FCC unveils plans to roll back net neutrality rules

FCC Chairman Ajit Pai today released a draft order (via Wired) that would roll back rules put in place during the Obama administration, which were intended to ensure equal access to all content on the internet — commonly referred to as net neutrality.

FCC unveils plans to roll back net neutrality rules

Image credit: FCC

Called the "Draft Order To Restore Internet Freedom And Eliminate Heavy-Handed Internet Regulations," the move comes ahead of a planned December 14 vote on the issue. With majority Republican control of the FCC's five commission seats, the vote is expected to pass.

From the draft order:

Under my proposal, the federal government will stop micromanaging the Internet. Instead, the FCC would simply require Internet service providers to be transparent about their practices so that consumers can buy the service plan that's best for them and entrepreneurs and other small businesses can have the technical information they need to innovate.

The order would also move some ISP policing power to the Federal Trade Commission (FTC).

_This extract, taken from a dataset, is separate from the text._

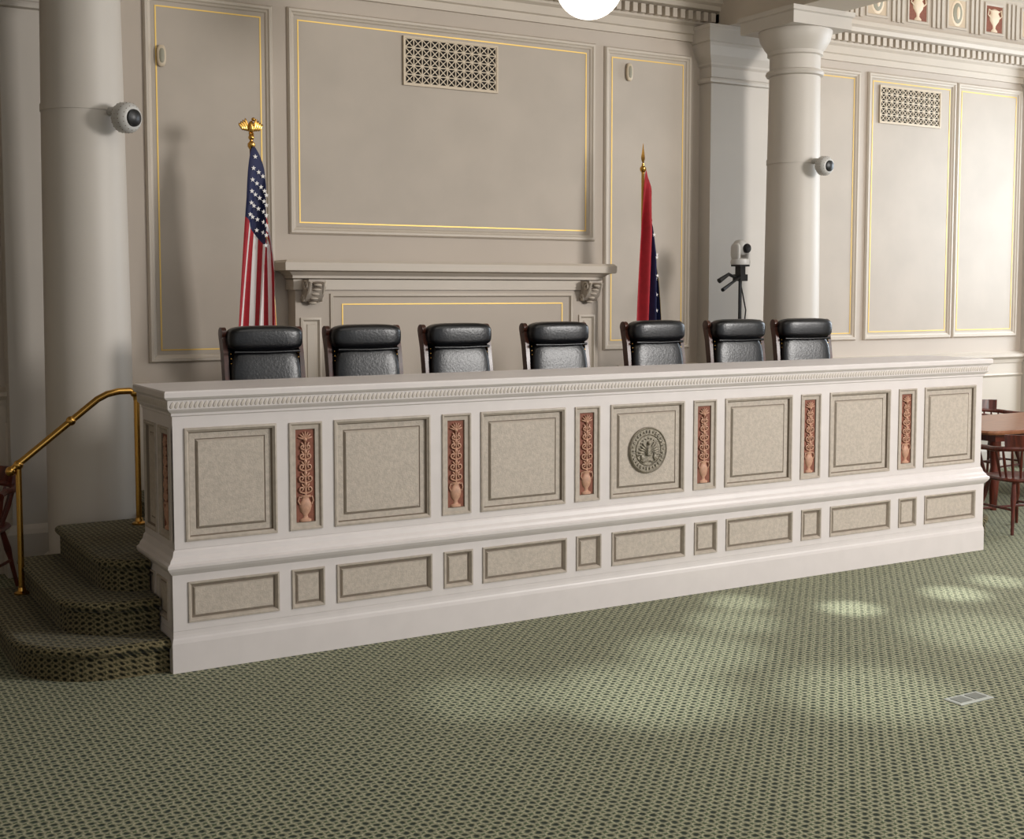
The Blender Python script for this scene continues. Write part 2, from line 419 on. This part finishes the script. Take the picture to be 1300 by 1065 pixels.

If passed, the move would allow internet service providers (ISP) choose which content to prioritize on their network, opening up concerns that ISPs could choose to block or throttle speed to certain websites, or provide faster access to websites and services that agree to pay a fee. The concern among net neutrality advocates is that this would create an unfair landscape, with smaller services and websites being drowned out in favor of larger competitors that could afford to pay providers a fee.

The ACLU has already come out against Pai's proposal. "Internet rights are civil rights," said Jay Stanley, American Civil Liberties Union senior policy analyst. "Gutting net neutrality will have a devastating effect on free speech online. Without it, gateway corporations like Comcast, Verizon, and AT&T will have too much power to mess with the free flow of information."

The FCC plans to vote on the rollback of net neutrality rules on December 14.